When visiting an impoverished village in Brazil more than 40 years ago, George McGovern remembers meeting several children living in a mud hut with their 60- to 65-pound mother.
McGovern later returned to the United States and made recommendations for a school lunch program, which he said now reaches 35 million children in Latin America.
About 150 people in Harris Hall Tuesday night gave a standing ovation to McGovern, the U.S. Permanent Representative to the Food and Agriculture Organization of the United Nations, who spoke at the 10th annual Richard W. Leopold lecture series. McGovern received his Ph.D. from Northwestern, served in Congress and won the Democratic presidential nomination in 1972.
After growing up in South Dakota, McGovern became interested in the problem of world hunger during World War II.
“I lived through the depression,” McGovern said. “But (South Dakota) was a farm state and most people had some access to food. In World War II, I saw real human hunger for the first time.”
During the war, McGovern served in Italy, where he said mothers scratched through garbage and children drowned after jumping in the water to retrieve food from ships.
“(Italy) had been heavily impacted by the war,” McGovern said. “Hunger can be a way of life that’s very painful.”
After a request by McGovern in 1960 “to make a maximum effort to narrow the gap between abundance here at home and starvation abroad,” President John Kennedy created an office of Food for Peace as his second executive order and appointed McGovern director.
McGovern said he supports direct feeding programs, which give children school lunches and feed pregnant and nursing mothers.
“You can almost predict that school attendance will double in the first year (of the programs),” McGovern said. “It has worked wonders wherever we’ve tried it, both in this country and abroad.”
McGovern highlighted the universal school lunch program; preschool feeding for mothers and infants; and improved agricultural development, food distribution, storage and processing as the most important aspects of the plan to decrease hunger.
Although McGovern mentioned the barriers to food distribution in areas that lack roads and air fields, Weinberg junior Mike Ebner said he did not address possible solutions for this problem.
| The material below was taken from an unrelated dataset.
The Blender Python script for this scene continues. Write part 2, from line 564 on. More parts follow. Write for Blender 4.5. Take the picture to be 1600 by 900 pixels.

“His idea concerning universal lunch programs is an idealistic goal,” Ebner said. “But he failed to tell the audience how he’d implement gathering and distributing food in underdeveloped Third World nations.”
But in the last 10 years, the production of food in the world has increased 16 percent more than the population has increased, which McGovern said is encouraging.
“We can win this battle,” he said. “And that may help all of us get into heaven.”